Sour Grass and Peace Doves: Honoring Moments of Beauty, Innocence, and Hope
by Jodie Cruz, Zachary's Mom
Shortly after Zachary’s accident it was decided that we would all go and get tattoos together. I knew pretty immediately what I wanted to get and I was honored that Holly at Idle Hand Tattoo was going to do mine. She took my ideas and made a piece that was more perfect than I could have ever imagined.
In 2008, Zachary was fascinated by the presidential election. He was a proud supporter of Barack Obama. He would come home from school with exciting stories about everyone breaking into an “Obama” chant during lunch. Zachary’s kindergarten class held a mock election that year. They simplified it a bit: the kids in Miss Gee’s kindergarten class voted on birds instead of presidential candidates. It was between the peace dove and a robin. Of course, the peace dove won in a landslide. The poor robin didn’t stand a chance. Zachary came home that day and was so proud that his candidate the, peace dove, had won. When I decided to get a tattoo, I wanted to get Zachary’s peace dove. It would always remind me of Zachary’s excitement for life and his beautiful, innocent hope for the future.

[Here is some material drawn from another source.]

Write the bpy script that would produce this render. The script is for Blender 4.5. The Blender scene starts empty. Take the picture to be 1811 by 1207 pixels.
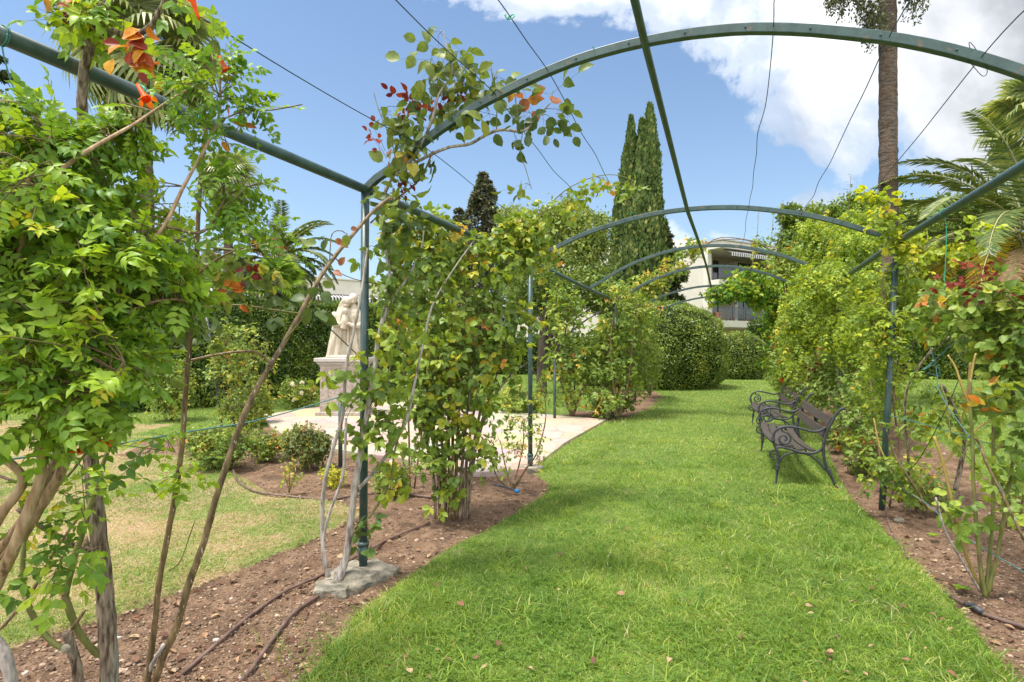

Our apartment in Berkeley had a big field and a park right below it. Every year, in early February, sour grass flowers would start popping up and paint the field bright yellow. One day we were out exploring and we discovered this field of yellow so I sat Zachary down in the middle of these flowers and took what seemed like a million pictures. Initially, I wanted to get sour grass in my tattoo to remind me of that specific day and Zachary’s beautiful smile in the pictures we took. But in the months and years since he has passed it has come to mean so much more. Every year, right before the anniversary of Zachary’s death, these beautiful, bright yellow flowers pop up everywhere in the East Bay and remind us of Zachary, the life he had, and his beautiful smile. It’s like a reminder of the beauty of life straight from Zachary, wherever he may be now.
The final part of my tattoo is Zachary’s name. I knew immediately that I wanted to have his name in his handwriting. It’s like a physical piece of him. I also made the decision not to get dates on my tattoo. I wanted this piece not to be a reminder of his beginning and his end but a reminder of his life and the memories of him that I will always treasure.